Je pense évidemment aux lignes interrégionales. Le parc du transport express régional (TER) est actuellement composé de plus de 2 000 trains, dont entre 400 et 500 fonctionnent au diesel et arriveront à mi-vie à la fin de la décennie. On peut donc évidemment voir en l’hydrogène une solution d’avenir pour ces lignes absolument essentielles, tout en étant en accord avec nos objectifs climatiques.
En 2018, la première exploitation commerciale, en Allemagne, d’un train de voyageurs à hydrogène a démontré que c’était faisable. Ce pays l’a fait, nous pouvons donc espérer y parvenir également. Par conséquent, l’État a lancé un appel à manifestation d’intérêt pour aider à l’émergence de la mobilité à l’hydrogène dans le ferroviaire, pour lever tous les verrous techniques et organisationnels et pour préparer la mise en service des premières rames d’ici à cinq ans. Quatre régions pionnières de l’hydrogène et du TER de demain ont été retenues : le Grand Est – en tant que Haut-Marnaise, je m’en félicite –, la Bourgogne-Franche-Comté, l’Occitanie et la région Auvergne-Rhône-Alpes.
Ainsi, vous le voyez, mesdames, messieurs les sénateurs, l’ambition du Gouvernement est bien de relever le pari de l’hydrogène, afin que notre stratégie se déploie rapidement et avec force.
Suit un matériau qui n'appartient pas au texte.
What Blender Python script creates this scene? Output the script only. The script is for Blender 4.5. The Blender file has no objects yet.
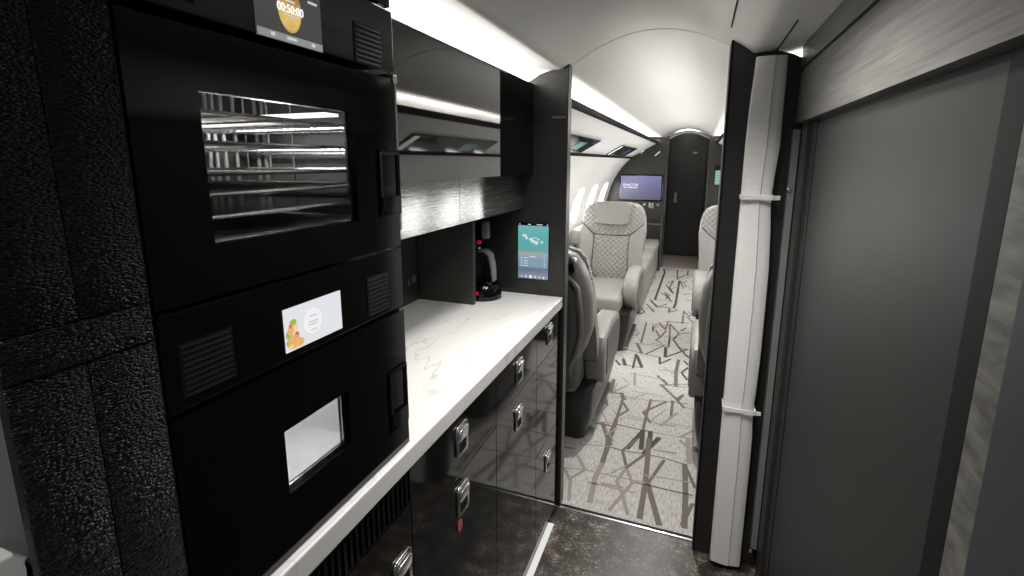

Les premiers appels à projets ont été lancés le 15 octobre dernier pour créer, d’abord, des hubs territoriaux de l’hydrogène – de véritables écosystèmes de l’hydrogène dans nos territoires –, avec 275 millions d’euros sur deux ans, et, ensuite, des briques technologiques et des démonstrateurs, dont nous avons besoin, avec 350 millions d’euros sur la période 2020-2023.
L’hydrogène est, pour notre pays, l’opportunité stratégique de décarboner l’industrie et les transports et de créer de l’emploi dans nos territoires. C’est sans doute un moment historique ; nous devons être au rendez-vous de l’avenir.